Nearly a year after the horror of the Jonestown, Guyana, mass suicide murder, 210 of the 276 children who died there are still unidentified. Some of the children were wards of the state of California. No one has yet explained why government officials overlooked the fact that the state wards wound up living in the jungles of Guyana while feferal payments earmarked for their care fattened the coffers of Jim Jones' cult.

"The FBI told me they didn't have the time or money to identify all the victims, and it wasn't a priority," says author Kenneth Wooden. "And that's in keeping with the way kids are treated around the country. Those with the lack of power are at the bottom of the list."

Wooden, a 44-year-old writer who lives in Bucks County, Pa., knows about forgotten children. His 1976 book, Weeping in the Playtime of Others, was a highly acclaimed account of institutionalized violence against youngsters in reform schools and detention centers. In recent years he has worked with CBS' "60 Minutes" on reports of child pornography, child neglect and interstate commerce of children.

Last spring a tip led him to investigate the role children played in Jones' hellish empire.
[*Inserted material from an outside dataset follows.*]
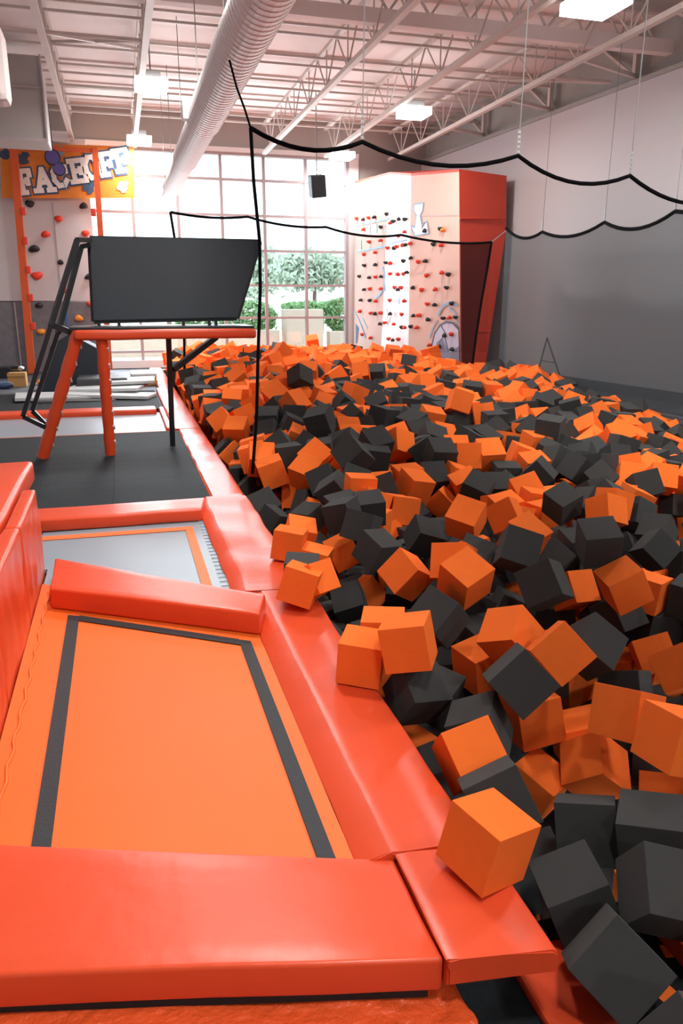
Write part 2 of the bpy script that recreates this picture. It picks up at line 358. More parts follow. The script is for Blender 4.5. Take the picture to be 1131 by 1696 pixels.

The Chicago Sun-Times published his findings in a seven-part series that detailed in wrenching fashion the financial boon children represented of Jones; the use of children as prostitutes to curry favor with at least one politician; and the value of children in keeping parents under Jones' rule.

Now, after months of Washington lobbying to speed up the identification of the young victims of Jonestown, Wooden is planning a midnight candlelight service outside the J. Edgar Hoover Building next weekend, the first anniversay of the Jones deaths. Celebrities such as Ed Asner, Otto Preminger and Julian Bond have lent their names to the memorial service.

"It's crucial for the identification process to be carried out," argues Wooden, "because there are some people in California who share some heavy responsibility for not monitoring those kids -- to say nothing of the fact that parents would like the bodies of their children, and grandparents the bodies of their grandchildren, back for a decent, human burial." Most were buried by bulldozer in a mass grave in Guyana.

Before burial, however, government officials did fingerprint, X-ray and photograph the bodies, and Wooden is working through California courts to become legal guardian of the unknown victims in order to gain access to those documents.

Wooden's efforts are a labor of love borne out of his childhood in Burlington, N.J. He was a punk and arsonist who graduated from high school unable to read. Drafted to fight in Korea, Wooden was introduced to classical music and books by fellow soldiers with college educations. He married the woman who tutored him through Glassboro State College. After four years of teaching high school history and a few years of political organizing, he was appointed by former New Jersey governor William Cahill to help study the state's penal system.

"I came full circle," he remembers. "I saw kids locked up and it reminded me of Ken Wooden, a real high school vandal. There but for the grace of God . . ."

And then the rebel knew he had a cause.